Qu’aurait-il pu retenir d’autre ?
L’histoire d’une rivalité entre deux marins (cf Master & Commander): Chase le rat des champs et Pollard le rat des villes. Deux hommes que tout oppose et qui finissent malgré tout par se retrouver, au delà de leur ego.
Cette histoire ne passionnait apparemment pas Melville.
L’auteur aurait pu se concentrer sur l’échec de ces pêcheurs qui finissent sur une île déserte. Des hommes contraints par le destin à perdre toute humanité pour survivre et qui rentrent au port comme des perdants honteux, sous les sifflets du public (cf Das Boot).
Cette histoire ne faisait pas plus vibrer Melville.
Il aurait pu prêter attention à une autre histoire, plus belle, autour du respect de la nature. L’histoire de la préservation des espèces. Chase et Pollard partent en mer pour ramener de l’huile de baleine. Une bonne cause pour laquelle ils doivent se livrer à des massacres. En effet, Chase n’a pas peur de se salir les mains, ni le visage.
Cette pratique n’était absolument pas remise en cause puisque l’huile de baleine est nécessaire au développement de l’espèce. L’huile de baleine symbole de progrès d’une société qui ne peut pas rester sur son île.
If we stay, we die.
Néanmoins, au cours de leur aventure, Chase va complètement changer de perspective. Lui l’ambitieux qui voulait absolument le titre de capitaine. Celui qui avait fait de l’affrontement avec cette baleine blanche un défi personnel…
As I live and breathe, he’s mine.
C’est bien lui qui va mettre son orgueil de côté en laissant tomber son harpon face à la baleine. Il abdique et réalise que l’homme doit rester à sa place, contrairement à Pollard qui tient un discours suprémaciste.
What do we do do you think George? And what offense did we give God to upset him so?
The only creature to have offended God here is the whale.
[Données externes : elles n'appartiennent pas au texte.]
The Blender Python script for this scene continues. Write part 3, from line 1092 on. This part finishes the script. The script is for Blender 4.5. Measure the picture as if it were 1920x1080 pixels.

Not us? In our arrogance, our greed, look where we find ourselves.
We are supreme creatures made in God’s own likeness. Earthly kings whose business it is to circumnavigate the planet bestowed to us. To bend nature to our will.
You really feel like an earthly king after everything we’ve been through?
Grâce à Chase, on se dit que l’homme ferait peut-être mieux de trouver d’autres idées plutôt que de partir en mer pendant des mois afin de tuer des baleines qui n’ont rien fait de mal.
Melville n’a pas voulu raconter cette histoire. Il a préféré celle plus dramatique du naufrage du Pequod, par la faute de la folie destructrice d’Achab.
Pourtant l’éthique de Chase a inspiré bien des hommes, de Pollard à Nickerson.
It’s been an honor to sail with you.
À croire qu’à l’époque de Melville, l’histoire n’était peut-être pas assez sensationnelle. On venait à peine de trouver de l’huile dans le sol (cf There will be blood, Promised Land).
Les baleines n’étaient pas encore en voie de disparition.